Human-Machine Interfaces Lab

High bandwidth brain-computer interfaces (BCIs) could create a whole new world of opportunities: they could allow us to type with our inner voice, control wheelchairs, exoskeletons and robots telekinetically, etc. However, current brain-computer interfaces lack the necessary information transfer rate for these applications, so they are very inaccurate and slow compared to everyday input devices such as the keyboard, the touchpad and the mouse. In order to increase the efficiency of BCIs, our research group is developing of state of the art artificial intelligence based neural signal processor algorithms for both electroencephalographic (EEG) and electrocorticographic (ECoG) signals.

We are eager to participate in the Cybathlon 2020 competition in Zurich, during which movement impaired users have to control a computer game with their thoughts only. The neural signals which we exploit for this competition are generated by imaginary movements.

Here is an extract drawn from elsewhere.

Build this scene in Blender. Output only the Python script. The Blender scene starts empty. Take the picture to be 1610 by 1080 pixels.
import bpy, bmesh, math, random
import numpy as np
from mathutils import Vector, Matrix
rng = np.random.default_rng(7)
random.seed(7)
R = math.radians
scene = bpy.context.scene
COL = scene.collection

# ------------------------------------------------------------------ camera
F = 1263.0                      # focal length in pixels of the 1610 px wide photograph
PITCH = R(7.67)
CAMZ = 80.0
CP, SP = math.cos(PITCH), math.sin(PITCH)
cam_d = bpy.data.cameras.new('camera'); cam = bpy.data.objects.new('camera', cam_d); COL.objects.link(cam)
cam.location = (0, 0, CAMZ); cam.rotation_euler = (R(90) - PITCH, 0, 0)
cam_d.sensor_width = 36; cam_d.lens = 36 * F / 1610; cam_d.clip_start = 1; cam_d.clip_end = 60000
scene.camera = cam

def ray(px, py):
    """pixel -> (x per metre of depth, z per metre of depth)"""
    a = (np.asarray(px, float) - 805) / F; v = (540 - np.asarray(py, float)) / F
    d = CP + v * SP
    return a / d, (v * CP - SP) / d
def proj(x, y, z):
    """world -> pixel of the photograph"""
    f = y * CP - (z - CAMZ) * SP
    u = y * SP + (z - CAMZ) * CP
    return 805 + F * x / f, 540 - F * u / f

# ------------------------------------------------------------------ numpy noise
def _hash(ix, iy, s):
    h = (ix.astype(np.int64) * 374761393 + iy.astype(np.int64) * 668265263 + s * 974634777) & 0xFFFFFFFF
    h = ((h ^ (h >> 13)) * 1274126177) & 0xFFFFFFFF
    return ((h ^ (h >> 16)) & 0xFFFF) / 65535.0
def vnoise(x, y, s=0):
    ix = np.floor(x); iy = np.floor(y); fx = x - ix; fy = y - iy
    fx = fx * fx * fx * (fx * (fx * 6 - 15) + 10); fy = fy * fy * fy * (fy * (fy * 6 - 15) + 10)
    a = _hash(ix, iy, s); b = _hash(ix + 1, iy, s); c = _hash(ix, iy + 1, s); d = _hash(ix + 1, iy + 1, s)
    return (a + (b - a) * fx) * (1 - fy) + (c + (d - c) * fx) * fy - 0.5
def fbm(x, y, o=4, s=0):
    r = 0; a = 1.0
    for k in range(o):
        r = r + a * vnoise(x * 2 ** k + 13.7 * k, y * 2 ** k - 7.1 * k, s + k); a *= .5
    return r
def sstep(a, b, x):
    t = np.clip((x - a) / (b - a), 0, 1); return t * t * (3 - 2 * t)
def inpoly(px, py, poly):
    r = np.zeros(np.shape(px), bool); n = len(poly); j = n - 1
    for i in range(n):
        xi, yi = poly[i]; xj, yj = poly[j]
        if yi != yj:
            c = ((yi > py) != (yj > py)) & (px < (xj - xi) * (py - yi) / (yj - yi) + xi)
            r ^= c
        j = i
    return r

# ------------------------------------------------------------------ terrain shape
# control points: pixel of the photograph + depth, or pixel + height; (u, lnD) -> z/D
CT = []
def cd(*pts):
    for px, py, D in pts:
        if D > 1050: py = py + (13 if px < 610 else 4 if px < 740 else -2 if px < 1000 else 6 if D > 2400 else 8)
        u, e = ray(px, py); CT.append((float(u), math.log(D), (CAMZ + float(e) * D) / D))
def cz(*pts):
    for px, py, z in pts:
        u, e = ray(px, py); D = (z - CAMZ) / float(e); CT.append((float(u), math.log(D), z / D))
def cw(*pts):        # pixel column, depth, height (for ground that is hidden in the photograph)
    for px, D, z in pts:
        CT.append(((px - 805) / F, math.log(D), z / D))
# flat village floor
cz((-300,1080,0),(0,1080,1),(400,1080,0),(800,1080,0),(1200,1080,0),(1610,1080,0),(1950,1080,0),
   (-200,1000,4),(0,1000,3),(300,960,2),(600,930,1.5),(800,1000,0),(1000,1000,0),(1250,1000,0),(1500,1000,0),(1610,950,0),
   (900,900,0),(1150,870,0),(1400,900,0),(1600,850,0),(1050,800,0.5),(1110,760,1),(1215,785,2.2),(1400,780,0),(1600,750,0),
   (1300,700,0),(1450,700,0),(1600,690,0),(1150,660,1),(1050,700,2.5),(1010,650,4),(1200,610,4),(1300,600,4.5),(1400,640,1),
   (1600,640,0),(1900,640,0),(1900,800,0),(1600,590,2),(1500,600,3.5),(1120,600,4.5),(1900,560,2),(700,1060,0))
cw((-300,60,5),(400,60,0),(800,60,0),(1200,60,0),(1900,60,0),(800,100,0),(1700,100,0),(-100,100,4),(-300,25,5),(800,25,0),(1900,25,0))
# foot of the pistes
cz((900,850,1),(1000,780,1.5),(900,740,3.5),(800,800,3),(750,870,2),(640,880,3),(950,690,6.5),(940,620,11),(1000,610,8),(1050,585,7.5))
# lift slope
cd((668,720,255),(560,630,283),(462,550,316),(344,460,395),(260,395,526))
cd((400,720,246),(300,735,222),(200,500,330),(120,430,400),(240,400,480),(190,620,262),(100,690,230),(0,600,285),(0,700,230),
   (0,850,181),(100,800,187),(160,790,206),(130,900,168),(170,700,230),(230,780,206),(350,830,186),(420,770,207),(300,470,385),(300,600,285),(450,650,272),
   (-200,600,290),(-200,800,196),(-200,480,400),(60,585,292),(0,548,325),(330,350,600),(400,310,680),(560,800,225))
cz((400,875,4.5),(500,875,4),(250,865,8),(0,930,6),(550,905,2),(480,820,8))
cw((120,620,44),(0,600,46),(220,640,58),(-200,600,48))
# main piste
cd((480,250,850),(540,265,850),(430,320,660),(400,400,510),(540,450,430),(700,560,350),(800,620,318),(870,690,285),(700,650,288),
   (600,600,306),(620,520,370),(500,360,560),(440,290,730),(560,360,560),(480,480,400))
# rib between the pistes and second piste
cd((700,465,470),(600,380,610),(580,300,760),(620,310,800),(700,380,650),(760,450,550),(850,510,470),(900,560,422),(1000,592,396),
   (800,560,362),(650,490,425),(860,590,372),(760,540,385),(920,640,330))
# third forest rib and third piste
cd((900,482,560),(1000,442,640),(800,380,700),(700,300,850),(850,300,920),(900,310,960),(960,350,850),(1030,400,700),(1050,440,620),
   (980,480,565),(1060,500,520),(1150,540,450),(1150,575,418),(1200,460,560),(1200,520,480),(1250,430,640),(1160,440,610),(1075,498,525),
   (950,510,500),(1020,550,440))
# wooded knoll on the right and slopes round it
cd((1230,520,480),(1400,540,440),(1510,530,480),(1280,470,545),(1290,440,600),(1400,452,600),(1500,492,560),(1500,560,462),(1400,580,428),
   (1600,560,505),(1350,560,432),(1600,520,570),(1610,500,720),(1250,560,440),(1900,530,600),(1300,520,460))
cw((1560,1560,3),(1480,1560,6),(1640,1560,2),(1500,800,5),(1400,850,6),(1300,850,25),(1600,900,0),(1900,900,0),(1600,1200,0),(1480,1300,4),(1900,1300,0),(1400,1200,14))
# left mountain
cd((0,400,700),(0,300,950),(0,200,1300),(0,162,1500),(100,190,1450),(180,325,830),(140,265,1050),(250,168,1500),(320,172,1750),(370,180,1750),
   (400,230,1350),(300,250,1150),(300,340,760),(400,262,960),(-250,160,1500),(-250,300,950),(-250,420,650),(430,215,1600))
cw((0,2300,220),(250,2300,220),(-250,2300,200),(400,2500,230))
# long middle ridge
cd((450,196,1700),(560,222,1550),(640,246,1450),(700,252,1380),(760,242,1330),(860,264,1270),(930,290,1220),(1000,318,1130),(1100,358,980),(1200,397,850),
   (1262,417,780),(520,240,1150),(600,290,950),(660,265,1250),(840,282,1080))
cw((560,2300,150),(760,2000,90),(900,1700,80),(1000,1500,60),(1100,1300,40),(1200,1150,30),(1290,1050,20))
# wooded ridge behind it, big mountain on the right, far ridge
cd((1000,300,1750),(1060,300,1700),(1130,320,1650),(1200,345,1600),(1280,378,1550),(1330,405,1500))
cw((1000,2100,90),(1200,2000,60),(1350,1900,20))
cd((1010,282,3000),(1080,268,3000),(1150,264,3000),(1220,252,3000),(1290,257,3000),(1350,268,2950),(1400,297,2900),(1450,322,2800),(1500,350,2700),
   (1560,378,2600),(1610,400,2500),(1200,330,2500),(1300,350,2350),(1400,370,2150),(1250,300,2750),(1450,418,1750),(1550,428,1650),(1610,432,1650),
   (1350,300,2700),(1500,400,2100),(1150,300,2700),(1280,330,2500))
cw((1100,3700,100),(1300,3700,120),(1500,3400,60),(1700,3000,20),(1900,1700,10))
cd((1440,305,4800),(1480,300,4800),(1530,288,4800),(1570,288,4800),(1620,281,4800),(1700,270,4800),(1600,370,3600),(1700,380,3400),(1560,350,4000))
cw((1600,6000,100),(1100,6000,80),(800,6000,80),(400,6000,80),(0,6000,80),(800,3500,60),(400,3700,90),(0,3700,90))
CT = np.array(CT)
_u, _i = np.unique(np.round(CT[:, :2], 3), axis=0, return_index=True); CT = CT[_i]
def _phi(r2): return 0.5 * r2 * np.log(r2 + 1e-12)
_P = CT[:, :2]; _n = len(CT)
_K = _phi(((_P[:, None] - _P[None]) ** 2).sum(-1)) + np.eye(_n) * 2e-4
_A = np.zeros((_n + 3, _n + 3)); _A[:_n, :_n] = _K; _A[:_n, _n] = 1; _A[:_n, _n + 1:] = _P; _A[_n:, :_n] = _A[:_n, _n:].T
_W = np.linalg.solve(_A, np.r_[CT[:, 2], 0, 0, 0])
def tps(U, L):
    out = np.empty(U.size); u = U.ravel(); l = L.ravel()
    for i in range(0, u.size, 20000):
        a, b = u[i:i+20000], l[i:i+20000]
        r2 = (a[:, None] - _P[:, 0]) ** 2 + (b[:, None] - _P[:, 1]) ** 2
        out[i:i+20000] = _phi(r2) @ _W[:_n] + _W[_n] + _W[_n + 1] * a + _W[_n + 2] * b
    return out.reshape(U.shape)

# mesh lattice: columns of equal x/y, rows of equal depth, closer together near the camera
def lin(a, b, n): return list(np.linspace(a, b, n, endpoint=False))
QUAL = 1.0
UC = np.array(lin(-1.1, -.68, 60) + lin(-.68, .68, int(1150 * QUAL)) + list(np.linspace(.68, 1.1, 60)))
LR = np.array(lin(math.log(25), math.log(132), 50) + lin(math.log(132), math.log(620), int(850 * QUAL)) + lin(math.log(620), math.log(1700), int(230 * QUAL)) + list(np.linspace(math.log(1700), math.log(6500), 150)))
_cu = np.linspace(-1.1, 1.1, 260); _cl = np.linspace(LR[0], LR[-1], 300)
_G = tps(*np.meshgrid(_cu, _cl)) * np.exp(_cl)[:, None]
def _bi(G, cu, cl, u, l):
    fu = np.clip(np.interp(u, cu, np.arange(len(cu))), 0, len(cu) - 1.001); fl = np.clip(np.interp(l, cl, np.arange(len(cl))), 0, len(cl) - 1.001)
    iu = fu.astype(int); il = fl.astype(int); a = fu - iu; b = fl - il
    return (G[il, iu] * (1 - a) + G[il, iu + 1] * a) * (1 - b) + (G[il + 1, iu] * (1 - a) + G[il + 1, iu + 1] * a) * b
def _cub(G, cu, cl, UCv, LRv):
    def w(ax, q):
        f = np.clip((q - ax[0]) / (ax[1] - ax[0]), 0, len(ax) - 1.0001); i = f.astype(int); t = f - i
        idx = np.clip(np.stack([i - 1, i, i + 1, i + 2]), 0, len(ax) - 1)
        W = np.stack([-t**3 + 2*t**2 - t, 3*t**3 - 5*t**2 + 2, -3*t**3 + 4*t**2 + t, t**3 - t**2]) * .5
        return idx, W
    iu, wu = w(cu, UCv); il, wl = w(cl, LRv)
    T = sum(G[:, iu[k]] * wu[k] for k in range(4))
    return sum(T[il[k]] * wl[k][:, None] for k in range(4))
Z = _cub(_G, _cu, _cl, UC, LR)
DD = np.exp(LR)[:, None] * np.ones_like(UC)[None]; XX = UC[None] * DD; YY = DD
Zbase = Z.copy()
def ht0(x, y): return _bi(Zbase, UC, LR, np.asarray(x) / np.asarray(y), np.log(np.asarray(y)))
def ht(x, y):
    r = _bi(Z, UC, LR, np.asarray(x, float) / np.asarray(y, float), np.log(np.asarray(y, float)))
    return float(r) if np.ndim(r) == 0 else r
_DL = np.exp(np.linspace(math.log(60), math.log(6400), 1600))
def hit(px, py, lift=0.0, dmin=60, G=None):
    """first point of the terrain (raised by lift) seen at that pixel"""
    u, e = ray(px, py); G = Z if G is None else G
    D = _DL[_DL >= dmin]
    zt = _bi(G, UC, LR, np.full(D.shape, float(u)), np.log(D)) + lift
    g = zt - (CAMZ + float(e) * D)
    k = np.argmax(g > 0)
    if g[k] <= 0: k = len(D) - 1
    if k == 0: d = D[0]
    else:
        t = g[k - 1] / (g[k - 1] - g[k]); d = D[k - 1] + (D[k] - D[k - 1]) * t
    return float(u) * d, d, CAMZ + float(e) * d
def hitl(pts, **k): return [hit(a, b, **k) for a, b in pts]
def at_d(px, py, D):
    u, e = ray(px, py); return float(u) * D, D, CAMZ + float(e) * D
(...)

Video about the Cybathlon 2016.

Within the Hungarian National Bionic Program, we are developing a wearable eye tracker device with additional gesture recognition functionalities realized via electromyography (EMG). Our primary goal is to help disabled people in communication and allow them to control various electronic devices. Eye-tracking can also be used to identify children who will be probably affected by dyslexia, even before they start to learn how to read.